Outras duas barragens da Vale em Minas estão no nível 3 de alerta: Sul Superior, em Barão de Cocais, e Forquilha III, em Ouro Preto.
O processo de descaracterização, iniciado em novembro do ano passado, é arriscado mas necessário, segundo o coordenador do Manuelzão, Marcus Vinicius Polignano. Consiste em interromper a função de uma barragem de forma permanente, através, inicialmente, da remoção dos rejeitos que ela comportava, drenagem de água da chuva nas obras e reforço estrutural do maciço, além da retirada de material bruto do local. Depois, vem a reintegração do território ao ambiente, monitoramento e controle da estabilidade biológica, averiguação de impactos ambientais.
Ao final das obras, previsto para 2028, a estrutura deve estar totalmente estável e é reincorporada ao relevo e ao meio ambiente.
Não há garantia de retorno das 118 famílias as suas casas, devido aos riscos de cada etapa do processo e às incertezas sobre o resultado final. Essas famílias, agora exiladas de suas casas, estavam em área nas quais a lama da barragem levaria apenas 15 minutos para chegar em caso de rompimento da estrutura, na chamada zona de autossalvamento (ZAS), na qual a responsabilidade pelo deslocamento a uma local seguro é individual, sem possibilidade de resgate por serviços de emergência ou pela defesa civil. Em 2019, a lama de Brumadinho levou menos de meia hora para chegar ao último ponto onde pode ter feito vítimas.
Apesar das intervenções na barragem serem feitas com veículos não tripulados e com estruturas de contenção, a própria descaracterização é uma obra perigosa. “Essas barragens não foram feitas para serem desmanchadas. Mexer nesses terrenos instáveis é muito preocupante”, argumenta Polignano. “Mas entendemos que isso precisa ser feito. Na prática, a barragem é uma bomba-relógio”, explica. A construção de um paredão de contenção, que já foi concluída, serve, segundo o coordenador, para garantir alguma segurança ao processo, e reduzir os danos de um ainda possível rompimento.
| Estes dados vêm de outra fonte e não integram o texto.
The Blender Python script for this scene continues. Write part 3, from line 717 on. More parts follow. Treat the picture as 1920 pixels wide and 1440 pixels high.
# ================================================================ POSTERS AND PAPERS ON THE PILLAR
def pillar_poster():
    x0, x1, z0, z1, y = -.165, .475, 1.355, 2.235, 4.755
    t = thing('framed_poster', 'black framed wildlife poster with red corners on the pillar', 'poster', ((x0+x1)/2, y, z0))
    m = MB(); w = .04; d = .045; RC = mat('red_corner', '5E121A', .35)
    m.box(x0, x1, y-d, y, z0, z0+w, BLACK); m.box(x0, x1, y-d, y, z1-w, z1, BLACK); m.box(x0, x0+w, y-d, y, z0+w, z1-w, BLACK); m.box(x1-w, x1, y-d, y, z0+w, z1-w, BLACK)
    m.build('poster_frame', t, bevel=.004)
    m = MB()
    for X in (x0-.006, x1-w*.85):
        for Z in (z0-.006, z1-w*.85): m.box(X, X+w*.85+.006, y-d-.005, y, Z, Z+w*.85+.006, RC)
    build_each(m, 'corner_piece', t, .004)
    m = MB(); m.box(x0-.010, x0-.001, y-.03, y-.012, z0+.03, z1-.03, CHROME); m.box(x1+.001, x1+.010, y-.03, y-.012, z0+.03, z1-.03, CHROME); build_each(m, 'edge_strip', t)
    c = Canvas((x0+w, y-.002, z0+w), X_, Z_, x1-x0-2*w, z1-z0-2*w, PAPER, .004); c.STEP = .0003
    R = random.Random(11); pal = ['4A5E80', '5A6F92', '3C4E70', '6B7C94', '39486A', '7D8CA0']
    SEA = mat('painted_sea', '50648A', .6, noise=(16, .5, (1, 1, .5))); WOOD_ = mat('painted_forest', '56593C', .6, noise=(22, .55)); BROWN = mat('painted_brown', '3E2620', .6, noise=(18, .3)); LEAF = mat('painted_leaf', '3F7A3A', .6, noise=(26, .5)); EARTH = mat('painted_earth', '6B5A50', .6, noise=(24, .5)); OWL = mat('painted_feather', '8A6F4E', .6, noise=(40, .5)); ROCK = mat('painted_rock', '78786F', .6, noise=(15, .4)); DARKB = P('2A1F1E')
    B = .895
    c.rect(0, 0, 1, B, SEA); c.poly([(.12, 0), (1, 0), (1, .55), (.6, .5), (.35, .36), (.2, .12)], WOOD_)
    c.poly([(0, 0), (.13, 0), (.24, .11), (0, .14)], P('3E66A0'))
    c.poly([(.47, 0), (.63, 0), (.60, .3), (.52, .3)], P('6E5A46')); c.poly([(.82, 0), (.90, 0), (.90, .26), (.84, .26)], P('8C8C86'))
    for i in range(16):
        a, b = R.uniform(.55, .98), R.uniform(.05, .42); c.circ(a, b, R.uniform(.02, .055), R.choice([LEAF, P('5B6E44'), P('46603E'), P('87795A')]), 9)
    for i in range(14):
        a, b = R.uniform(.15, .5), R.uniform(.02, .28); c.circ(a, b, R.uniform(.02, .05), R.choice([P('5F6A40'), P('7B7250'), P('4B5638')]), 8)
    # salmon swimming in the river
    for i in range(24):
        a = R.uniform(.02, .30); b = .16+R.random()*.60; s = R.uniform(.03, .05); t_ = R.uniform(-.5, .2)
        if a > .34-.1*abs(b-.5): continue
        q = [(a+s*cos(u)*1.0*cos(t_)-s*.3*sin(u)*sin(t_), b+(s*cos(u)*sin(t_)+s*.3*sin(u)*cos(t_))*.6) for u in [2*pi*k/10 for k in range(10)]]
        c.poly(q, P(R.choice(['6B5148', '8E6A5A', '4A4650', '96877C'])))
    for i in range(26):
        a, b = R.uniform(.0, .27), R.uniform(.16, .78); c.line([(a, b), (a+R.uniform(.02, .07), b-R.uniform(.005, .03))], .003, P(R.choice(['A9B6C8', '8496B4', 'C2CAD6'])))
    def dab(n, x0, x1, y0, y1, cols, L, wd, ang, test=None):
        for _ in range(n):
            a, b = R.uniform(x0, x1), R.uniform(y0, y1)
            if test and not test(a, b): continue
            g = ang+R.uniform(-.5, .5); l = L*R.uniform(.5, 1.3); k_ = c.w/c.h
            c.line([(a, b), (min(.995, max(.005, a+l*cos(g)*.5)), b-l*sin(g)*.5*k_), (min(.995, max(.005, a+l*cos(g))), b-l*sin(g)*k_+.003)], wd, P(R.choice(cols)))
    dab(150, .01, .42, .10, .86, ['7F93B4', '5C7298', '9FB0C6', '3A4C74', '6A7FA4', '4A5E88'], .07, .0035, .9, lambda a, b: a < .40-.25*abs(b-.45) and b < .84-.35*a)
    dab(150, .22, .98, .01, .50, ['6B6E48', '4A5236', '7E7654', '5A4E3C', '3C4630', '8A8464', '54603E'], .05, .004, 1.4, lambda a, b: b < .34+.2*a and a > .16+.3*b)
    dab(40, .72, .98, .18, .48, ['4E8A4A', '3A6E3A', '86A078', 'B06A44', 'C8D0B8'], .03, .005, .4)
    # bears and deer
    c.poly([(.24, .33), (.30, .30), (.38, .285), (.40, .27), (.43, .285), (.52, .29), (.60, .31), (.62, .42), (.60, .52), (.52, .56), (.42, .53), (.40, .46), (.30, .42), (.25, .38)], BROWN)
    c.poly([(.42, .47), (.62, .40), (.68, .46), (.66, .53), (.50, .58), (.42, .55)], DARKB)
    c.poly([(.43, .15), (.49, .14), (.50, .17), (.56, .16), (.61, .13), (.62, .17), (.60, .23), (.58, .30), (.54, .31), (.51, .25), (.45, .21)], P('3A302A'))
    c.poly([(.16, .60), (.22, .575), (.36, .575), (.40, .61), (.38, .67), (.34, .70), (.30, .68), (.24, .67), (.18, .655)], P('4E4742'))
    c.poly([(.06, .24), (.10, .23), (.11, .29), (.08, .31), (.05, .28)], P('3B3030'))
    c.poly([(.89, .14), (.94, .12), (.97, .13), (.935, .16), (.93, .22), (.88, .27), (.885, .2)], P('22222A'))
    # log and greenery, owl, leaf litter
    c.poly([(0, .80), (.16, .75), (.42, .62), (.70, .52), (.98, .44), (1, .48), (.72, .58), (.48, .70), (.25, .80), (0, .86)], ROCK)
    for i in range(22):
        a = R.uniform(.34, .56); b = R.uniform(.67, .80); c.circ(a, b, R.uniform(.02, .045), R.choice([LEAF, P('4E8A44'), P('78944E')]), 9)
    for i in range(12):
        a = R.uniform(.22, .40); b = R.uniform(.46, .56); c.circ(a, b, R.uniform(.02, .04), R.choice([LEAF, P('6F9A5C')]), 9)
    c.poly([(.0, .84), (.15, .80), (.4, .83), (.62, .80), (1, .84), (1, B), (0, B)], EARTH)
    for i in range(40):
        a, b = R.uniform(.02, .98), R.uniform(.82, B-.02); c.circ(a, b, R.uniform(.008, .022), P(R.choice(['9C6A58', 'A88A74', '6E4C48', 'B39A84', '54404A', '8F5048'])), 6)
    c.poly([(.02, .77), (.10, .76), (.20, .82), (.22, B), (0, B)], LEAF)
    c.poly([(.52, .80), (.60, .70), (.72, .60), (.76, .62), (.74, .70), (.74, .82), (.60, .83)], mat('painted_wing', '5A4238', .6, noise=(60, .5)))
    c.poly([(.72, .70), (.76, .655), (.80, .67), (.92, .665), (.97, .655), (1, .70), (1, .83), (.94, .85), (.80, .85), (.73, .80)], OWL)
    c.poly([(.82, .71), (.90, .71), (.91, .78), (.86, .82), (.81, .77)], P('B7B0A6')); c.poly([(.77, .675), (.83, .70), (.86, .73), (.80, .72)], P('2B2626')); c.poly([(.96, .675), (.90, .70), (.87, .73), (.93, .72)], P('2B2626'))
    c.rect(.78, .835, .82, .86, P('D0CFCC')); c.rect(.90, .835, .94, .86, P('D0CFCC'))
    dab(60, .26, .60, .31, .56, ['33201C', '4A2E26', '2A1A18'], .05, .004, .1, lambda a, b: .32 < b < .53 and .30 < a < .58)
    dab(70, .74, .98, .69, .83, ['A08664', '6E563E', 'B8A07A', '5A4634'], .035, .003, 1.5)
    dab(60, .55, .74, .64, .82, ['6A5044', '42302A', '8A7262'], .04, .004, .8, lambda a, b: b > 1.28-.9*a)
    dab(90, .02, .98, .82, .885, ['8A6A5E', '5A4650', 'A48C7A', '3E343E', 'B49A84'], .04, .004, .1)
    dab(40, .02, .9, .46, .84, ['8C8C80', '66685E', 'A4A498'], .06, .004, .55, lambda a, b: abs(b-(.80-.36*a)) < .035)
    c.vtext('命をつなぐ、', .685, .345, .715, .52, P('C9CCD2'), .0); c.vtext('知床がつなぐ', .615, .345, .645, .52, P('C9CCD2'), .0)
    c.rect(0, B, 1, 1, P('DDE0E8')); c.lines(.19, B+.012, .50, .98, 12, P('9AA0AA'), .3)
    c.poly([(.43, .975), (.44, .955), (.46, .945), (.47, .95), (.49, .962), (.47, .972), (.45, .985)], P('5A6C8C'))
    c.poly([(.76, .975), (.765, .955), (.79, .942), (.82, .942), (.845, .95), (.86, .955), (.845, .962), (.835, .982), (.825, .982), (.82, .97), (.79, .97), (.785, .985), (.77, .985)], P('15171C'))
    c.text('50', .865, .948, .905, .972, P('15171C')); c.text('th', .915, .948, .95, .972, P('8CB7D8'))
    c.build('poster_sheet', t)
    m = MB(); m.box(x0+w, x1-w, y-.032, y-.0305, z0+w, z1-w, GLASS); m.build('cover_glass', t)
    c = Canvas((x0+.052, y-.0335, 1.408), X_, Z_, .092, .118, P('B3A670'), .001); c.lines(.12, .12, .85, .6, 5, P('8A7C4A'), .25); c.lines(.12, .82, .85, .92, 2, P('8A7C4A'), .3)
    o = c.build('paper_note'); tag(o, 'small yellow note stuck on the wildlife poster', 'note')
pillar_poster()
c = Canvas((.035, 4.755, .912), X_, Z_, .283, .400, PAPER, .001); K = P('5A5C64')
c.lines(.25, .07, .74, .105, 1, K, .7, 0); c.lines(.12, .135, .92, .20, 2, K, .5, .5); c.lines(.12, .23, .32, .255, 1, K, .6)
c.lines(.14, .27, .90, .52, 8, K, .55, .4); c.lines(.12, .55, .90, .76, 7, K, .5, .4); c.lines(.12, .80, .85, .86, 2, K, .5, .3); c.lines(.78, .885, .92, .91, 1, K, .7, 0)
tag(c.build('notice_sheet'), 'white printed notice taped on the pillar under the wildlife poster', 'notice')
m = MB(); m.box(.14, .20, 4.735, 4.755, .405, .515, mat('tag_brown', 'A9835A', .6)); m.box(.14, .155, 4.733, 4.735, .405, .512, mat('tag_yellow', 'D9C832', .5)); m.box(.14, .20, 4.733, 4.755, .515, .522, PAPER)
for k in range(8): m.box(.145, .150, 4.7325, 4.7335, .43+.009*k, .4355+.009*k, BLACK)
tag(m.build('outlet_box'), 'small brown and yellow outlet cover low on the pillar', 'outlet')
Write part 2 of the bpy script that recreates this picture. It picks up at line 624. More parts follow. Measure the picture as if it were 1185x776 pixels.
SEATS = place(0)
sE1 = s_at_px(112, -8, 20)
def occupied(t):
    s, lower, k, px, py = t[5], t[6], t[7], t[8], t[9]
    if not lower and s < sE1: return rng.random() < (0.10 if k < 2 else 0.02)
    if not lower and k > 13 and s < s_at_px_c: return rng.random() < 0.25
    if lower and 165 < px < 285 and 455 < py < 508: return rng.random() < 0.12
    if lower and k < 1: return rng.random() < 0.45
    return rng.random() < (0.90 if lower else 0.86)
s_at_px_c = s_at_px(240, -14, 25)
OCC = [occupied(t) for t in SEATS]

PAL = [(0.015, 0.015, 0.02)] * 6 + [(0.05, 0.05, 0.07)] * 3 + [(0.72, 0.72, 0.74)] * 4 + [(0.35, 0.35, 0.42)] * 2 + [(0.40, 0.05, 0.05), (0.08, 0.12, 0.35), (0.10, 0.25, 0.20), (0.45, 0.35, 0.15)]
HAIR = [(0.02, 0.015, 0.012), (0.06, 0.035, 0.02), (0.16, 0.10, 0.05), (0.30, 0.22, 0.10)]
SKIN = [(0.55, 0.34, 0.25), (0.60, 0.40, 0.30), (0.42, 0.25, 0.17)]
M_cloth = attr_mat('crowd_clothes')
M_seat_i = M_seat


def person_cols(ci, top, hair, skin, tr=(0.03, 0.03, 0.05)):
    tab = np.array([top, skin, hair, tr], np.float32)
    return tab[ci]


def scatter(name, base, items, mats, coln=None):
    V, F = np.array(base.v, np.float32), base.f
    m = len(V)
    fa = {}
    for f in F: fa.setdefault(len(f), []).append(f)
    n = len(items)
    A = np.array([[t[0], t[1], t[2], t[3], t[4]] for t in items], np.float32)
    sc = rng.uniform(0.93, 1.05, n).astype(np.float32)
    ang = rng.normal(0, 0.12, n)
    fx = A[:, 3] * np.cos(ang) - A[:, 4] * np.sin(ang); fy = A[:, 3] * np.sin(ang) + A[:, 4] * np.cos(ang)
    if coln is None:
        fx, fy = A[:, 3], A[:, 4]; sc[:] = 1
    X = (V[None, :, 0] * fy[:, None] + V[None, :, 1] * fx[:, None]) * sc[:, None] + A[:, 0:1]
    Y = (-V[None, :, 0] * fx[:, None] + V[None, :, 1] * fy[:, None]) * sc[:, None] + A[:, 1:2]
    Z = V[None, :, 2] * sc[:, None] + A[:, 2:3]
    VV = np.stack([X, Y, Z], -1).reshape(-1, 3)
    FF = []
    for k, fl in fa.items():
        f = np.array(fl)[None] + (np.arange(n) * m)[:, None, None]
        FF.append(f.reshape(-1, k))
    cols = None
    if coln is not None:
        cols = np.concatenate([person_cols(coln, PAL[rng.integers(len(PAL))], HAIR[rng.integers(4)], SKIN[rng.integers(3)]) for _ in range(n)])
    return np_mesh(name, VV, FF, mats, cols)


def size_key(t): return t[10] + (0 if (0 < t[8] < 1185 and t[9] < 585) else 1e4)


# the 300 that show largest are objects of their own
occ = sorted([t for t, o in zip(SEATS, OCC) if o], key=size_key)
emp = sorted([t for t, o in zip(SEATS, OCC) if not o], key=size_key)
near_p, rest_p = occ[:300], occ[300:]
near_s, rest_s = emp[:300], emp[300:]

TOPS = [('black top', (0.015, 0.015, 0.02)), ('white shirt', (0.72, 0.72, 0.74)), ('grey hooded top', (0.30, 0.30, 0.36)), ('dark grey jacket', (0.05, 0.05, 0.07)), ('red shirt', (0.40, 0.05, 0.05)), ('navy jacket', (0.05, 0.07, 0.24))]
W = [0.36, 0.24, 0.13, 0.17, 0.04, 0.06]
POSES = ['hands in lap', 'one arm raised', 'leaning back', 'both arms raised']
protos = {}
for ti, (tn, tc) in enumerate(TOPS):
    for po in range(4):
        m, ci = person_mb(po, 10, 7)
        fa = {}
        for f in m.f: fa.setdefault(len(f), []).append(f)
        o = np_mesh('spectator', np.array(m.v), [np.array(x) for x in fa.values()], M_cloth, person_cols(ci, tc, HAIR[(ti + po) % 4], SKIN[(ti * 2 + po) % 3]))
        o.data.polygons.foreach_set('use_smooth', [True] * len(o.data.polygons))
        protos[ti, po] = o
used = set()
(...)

A bacia do rio das Velhas está ameaçada pela instabilidade de sete barragens atualmente. Três delas estão em nível máximo de alerta, em Nova Lima, Barão de Cocais e Ouro Preto.
Os rios da região de Macacos ainda são muito preservados, como lembra Polignano, e o povoado tem uma comunidade de tamanho razoável. O abastecimento da região metropolitana de Belo Horizonte seria seriamente afetado por um possível rompimento da B3/B4, ao contaminar a Estação de Bela Fama, da Copasa, que atende cerca de 2,4 milhões de pessoas da região metropolitana da capital.
Além disso, um desastre envolvendo as barragens de Forquilha I e III, em Ouro Preto, também na região do Alto Rio das Velhas, seria catastrófico para toda a extensão da bacia do Velhas. Ambas serão descaracterizadas e também estão mobilizando a construção de uma estrutura de contenção à jusante, com uma galeria de desvio, segundo o Comitê de Bacia Hidrográfica do rio das Velhas.
Outros importantes rios mineiros já foram destruídos por desastres da mineração. O rio Doce e o Paraopeba foram atingidos, respectivamente, pelos rejeitos da barragem do Fundão, em Mariana, e da mina do Córrego do Feijão, em Brumadinho. Provavelmente contaminado, como ocorreu no rio Doce, o Paraopeba não pode ser utilizado para pesca desde então. A situação do rio Doce, 5 anos após o rompimento em Bento Rodrigues, o maior desastre ambiental da história do Brasil e o maior do planeta na área de mineração, é a mesma. O professor Polignano já falou sobre a recuperação do rio, em matéria especial do jornal O Tempo.